Adam Millard-Ball, a planner and parking expert with Nelson\Nyggard, a consulting company from San Francisco, is giving a lecture on Monday night entitled: “Can NYC Solve Its Parking Problem?” It is at the Center for Architecture, 536 La Guardia Place, from 6 to 8 p.m. All who are interested in innovative pricing mechanisms to increase parking space availability should come to this lecture.
To get people thinking about the concepts he’s going to be discussing, he sent out a mini-quiz, as follows:
1) Define the term “parking demand”. Provide a definition from the point of view of a typical economist, and the point of view of a typical American traffic engineer. Why are these definitions radically different from each other?
2) Define the terms “parking cost” and “parking price”. Are these terms interchangeable? Why or why not?
3) According to the zoning ordinances of many American cities, what is the purpose of minimum parking requirements? Have they achieved this purpose?
4) According to several transportation experts, cities can eliminate minimum parking requirements in transit-oriented developments and downtowns, but only if the area is very well served by transit.
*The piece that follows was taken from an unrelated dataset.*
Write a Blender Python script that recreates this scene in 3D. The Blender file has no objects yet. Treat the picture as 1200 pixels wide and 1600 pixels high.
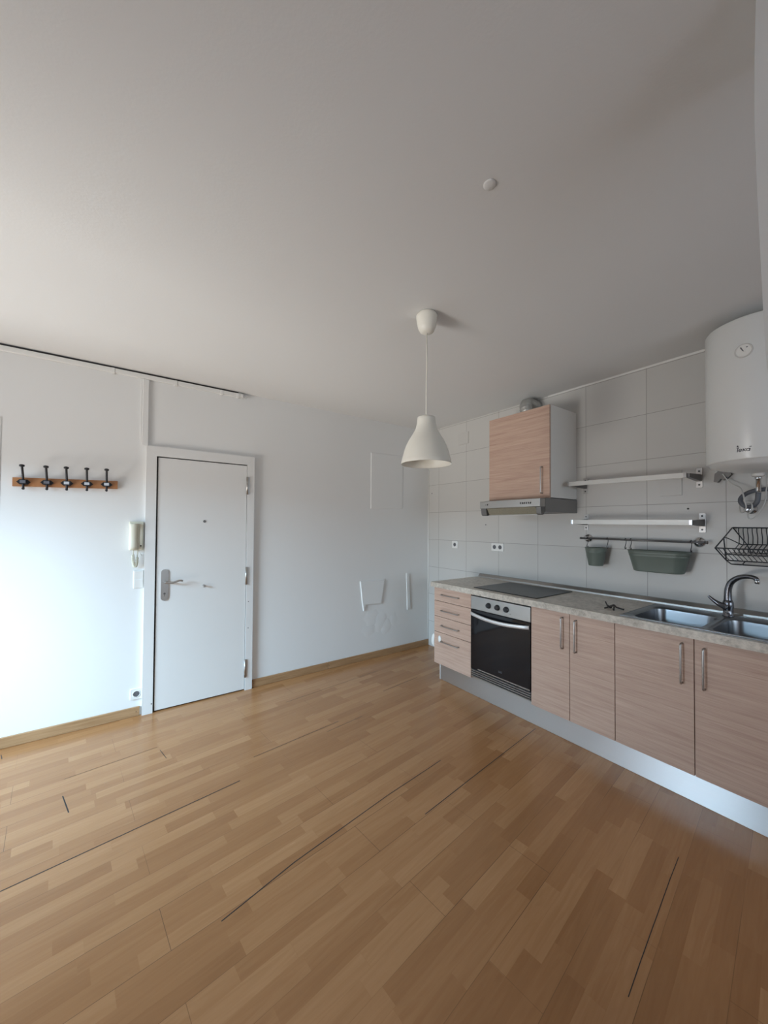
import bpy, bmesh, math, random
from mathutils import Vector, Matrix
random.seed(7)
SC = bpy.context.scene
COL = SC.collection
PI = math.pi

# ------------------------------------------------------------------ camera
cam_d = bpy.data.cameras.new('camera')
cam = bpy.data.objects.new('camera', cam_d)
COL.objects.link(cam)
CAM = Vector((-3.1948, -3.5012, 1.5021))
yaw, pitch, roll, fpx = 0.6198, 0.0179, 0.0067, 576.97
fw = Vector((math.sin(yaw), math.cos(yaw), 0)); rt = Vector((math.cos(yaw), -math.sin(yaw), 0)); up = Vector((0, 0, 1))
F = fw*math.cos(pitch) + up*math.sin(pitch); U = up*math.cos(pitch) - fw*math.sin(pitch)
R = rt*math.cos(roll) + U*math.sin(roll); U = U*math.cos(roll) - rt*math.sin(roll)
cam.matrix_world = Matrix(((R.x, U.x, -F.x, CAM.x), (R.y, U.y, -F.y, CAM.y), (R.z, U.z, -F.z, CAM.z), (0, 0, 0, 1)))
cam_d.sensor_fit = 'VERTICAL'
cam_d.sensor_height = 36
cam_d.lens = fpx*36/1600
cam_d.shift_y = 10.73/1600
cam_d.clip_start = 0.02
SC.camera = cam

# ------------------------------------------------------------------ exposure, world, daylight
SC.view_settings.view_transform = 'Standard'
SC.view_settings.look = 'None'
SC.view_settings.exposure = 0.46
SC.view_settings.gamma = 1.0
SC.view_settings.use_curve_mapping = False
world = bpy.data.worlds.new('sky')
SC.world = world
world.use_nodes = True
wbg = world.node_tree.nodes['Background']
wbg.inputs[0].default_value = (0.82, 0.84, 0.95, 1)
wbg.inputs[1].default_value = 1.3

def area(name, loc, target, sx, sy, power, color, spread=180):
    d = bpy.data.lights.new(name, 'AREA')
    d.shape = 'RECTANGLE'; d.size = sx; d.size_y = sy
    d.energy = power; d.color = color; d.spread = math.radians(spread)
    o = bpy.data.objects.new(name, d)
    COL.objects.link(o)
    o.location = loc
    o.rotation_euler = (Vector(target) - Vector(loc)).to_track_quat('-Z', 'Y').to_euler()
    return o
# daylight through the balcony door in the left wall: the sky, and the sunlit ground and houses below it
area('sky_light', (-8.6, -2.5, 3.1), (-4.0, -0.7, 1.6), 3.8, 1.7, 1150, (0.50, 0.77, 1.0))
area('street_light_bounce', (-8.8, -1.75, -0.6), (-4.0, -0.9, 1.7), 2.2, 2.2, 280, (0.98, 0.96, 0.91))
# daylight through the window behind the camera
area('rear_sky_light', (-1.9, -7.6, 1.9), (-1.9, -4.0, 1.3), 3.0, 2.2, 50, (0.62, 0.84, 1.0))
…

How much transit service does an area need before minimum parking requirements can be entirely eliminated?
5) What is the right price for parking at a transit station? How would you go about determining the appropriate price? What are the key factors to be considered when setting a parking prices for a transit-oriented development? Sample problem: A transit-oriented development is proposed for the MacArthur BART station in Oakland. Parking at most BART stations used to be free, is now one dollar per day at many stations, and was recently raised to five dollars per day at the West Oakland station. Explain how you would determine a schedule of recommended parking rates for the MacArthur BART transit-oriented development, and do a quick estimate of the likely price.
6) According to many transportation planners, economic development specialists and private sector developers, transit-oriented developments require major public subsidies. For example, Deborah Castles, vice president of development of Oakland-based Aegis Equity Partners, is currently working on the proposed development at the MacArthur BART Station. In a recent San Francisco Business Times story on the development, Castles is quoted as saying, “When you look at other transit villages, they are dependent on enormous public subsidies. Ours will need some, but what will make MacArthur work is for-sale market-rate housing.” Do transit-oriented developments require public subsidies, and if so, why?
When Philadelphia built it’s Kimmel Center concert hall, it completely ignored a potential connection to the Broad Avenue subway line, which stops only two blocks away and connects to a concourse that runs directly underneath. There could be only one reason for this: to provide revenue for nearby parking garages.
Wow.
Yeah, either that, or your run-of-the-mill incompetence.